Harari, Yuval Noah – 21 Lições para o Século XXI, ed. Elsinore, 2018.

 


No capítulo 16 do livro supra referenciado, sob o tema “Justiça – A nossa noção de Justiça pode estar ultrapassada”, o autor apresenta a sua teoria sobre os ladrões, o roubar, o que a quem e como, e a interpretação da Justiça à luz de conceitos em feérica alteração.

De facto, a noção de que roubar “significava apoderarmo-nos fisicamente de algo que não nos pertencia”, hoje com o mundo globalizado e com a proliferação de novas concepções, nomeadamente no âmbito da economia mundial, a evolução do reprovável acto tornou-o em algo muito complexo e, muitas vezes, blindou-o e desporviu-o de penalização, até e na ignorância de quem são os ladrões. Das florestas, dos rios, das reservas naturais, dos animais… até às magnas instituições que controlam a finança mundial, raramente imaculadas, antes de mãos muito sujas, até de abundante e anónimo sangue.

Neste ínterim, a Justiça tende, no seu secular conservadorismo, a evoluir muito mais lentamente do que os conceitos que preserva e as normas pelas quais zela.
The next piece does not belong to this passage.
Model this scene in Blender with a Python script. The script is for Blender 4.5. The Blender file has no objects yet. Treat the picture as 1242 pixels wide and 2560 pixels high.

O que dá um amplo intervalo operativo aos novos golpistas e aos modernos métodos todos os dias inventados e funcionalizados no ataque singular e colectivo aos cidadãos.

Ademais, os grandes ladrões, com os seus milhões estão a “léguas” dos parcos recursos da Justiça institucional, usando os grandes e sofisticados cérebros altamente especializados em contorná-la, em adiá-la, em subvertê-la, em ultrapassá-la.

E bem vemos quão difícil é agir sobre uma empresa que e por parco exemplo, recorrendo a meros actos da chamada “engenharia financeira” (por eufemismo, mais um roubo ao léxico…), sonega informações e deixa de pagar milhões em impostos; ou o caso dos bancos fraudulentos que roubaram biliões aos depositantes e mais tarde aos contribuintes que pagam pelas suas más práticas; ou quantos em aviltantes esquemas de corrupção se apropriam de fabulosas quantias; ou os piratas informáticos, os ladrões de informação que afinal são empresas mundialmente reconhecidas; ou aqueles “empresários” que de esquema em esquema, acautelando milhões em paraísos fiscais, se tornam repentinamente insolventes e pobres como Job, et all.

Afinal parece que hoje a noção de roubo, conforme fomos habituados a entender, só se adequa aos miseráveis ladrões de “migalhas”.Quanto à Justiça, só consegue ser muito operante para aqueles que não usam “colarinho branco” e não têm meios para a “travar”, se tornar invulneráveis ou impunes.